Establish clear standards for validating the accuracy and reliability of AI outputs.
- Address Bias and Fairness:
Collaborate with engineering teams to audit training data for bias and ensure diverse and representative datasets are used.
Develop tools that allow end users to flag problematic outputs for further review and adjustment.
- Maintain Transparency with Users:
Clearly disclose when AI is involved in generating content or making decisions, including disclaimers or watermarks for AI-generated outputs.
Work with product teams to create detailed user-facing documentation that explains the capabilities and limitations of AI features.
Adapting to Evolving Regulations and Market Expectations
The regulatory environment for AI is fluid and complex. Legal teams must help their organizations stay agile by:
- Monitoring Legislative Developments:
Stay updated on emerging regulations, such as the EU’s Artificial Intelligence Act and state-level AI legislation in the U.S.
Provide regular updates to product and engineering teams, translating regulatory changes into actionable requirements.
- Preparing for Liability Shifts:
Work with product teams to draft user agreements and disclaimers that address liability for AI-related issues, including misuse or reliance on inaccurate outputs.
Ensure compliance with data protection laws, particularly regarding automated decision-making and user opt-out rights.
- Maintaining Flexibility in Governance:
Develop governance policies that can evolve alongside AI technologies and regulations.

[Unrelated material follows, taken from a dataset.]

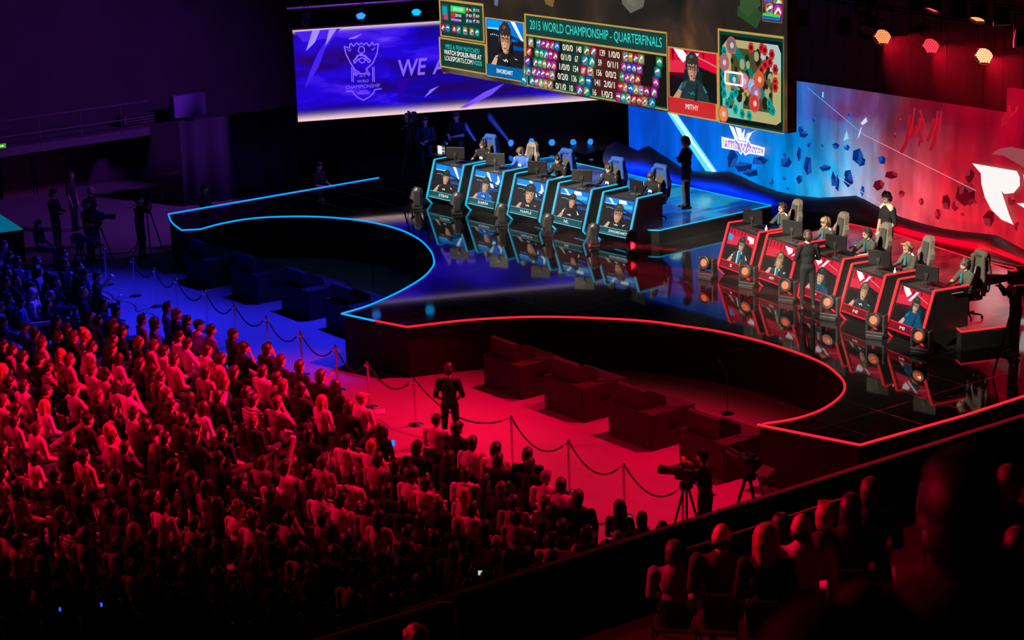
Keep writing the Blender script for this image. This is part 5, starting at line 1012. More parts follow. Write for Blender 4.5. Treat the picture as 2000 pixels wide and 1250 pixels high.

Include provisions for periodic policy reviews, ensuring alignment with current best practices and legal requirements.
Conclusion
Collaboration between legal, product, and engineering teams is essential to harnessing the potential of generative AI responsibly. By embedding legal guidance early, addressing key risks, and fostering a culture of transparency and accountability, in-house counsel can enable innovation while safeguarding their organizations against legal, ethical, and reputational risks. In an era of rapid technological advancement, this partnership is the foundation for sustainable growth and compliance.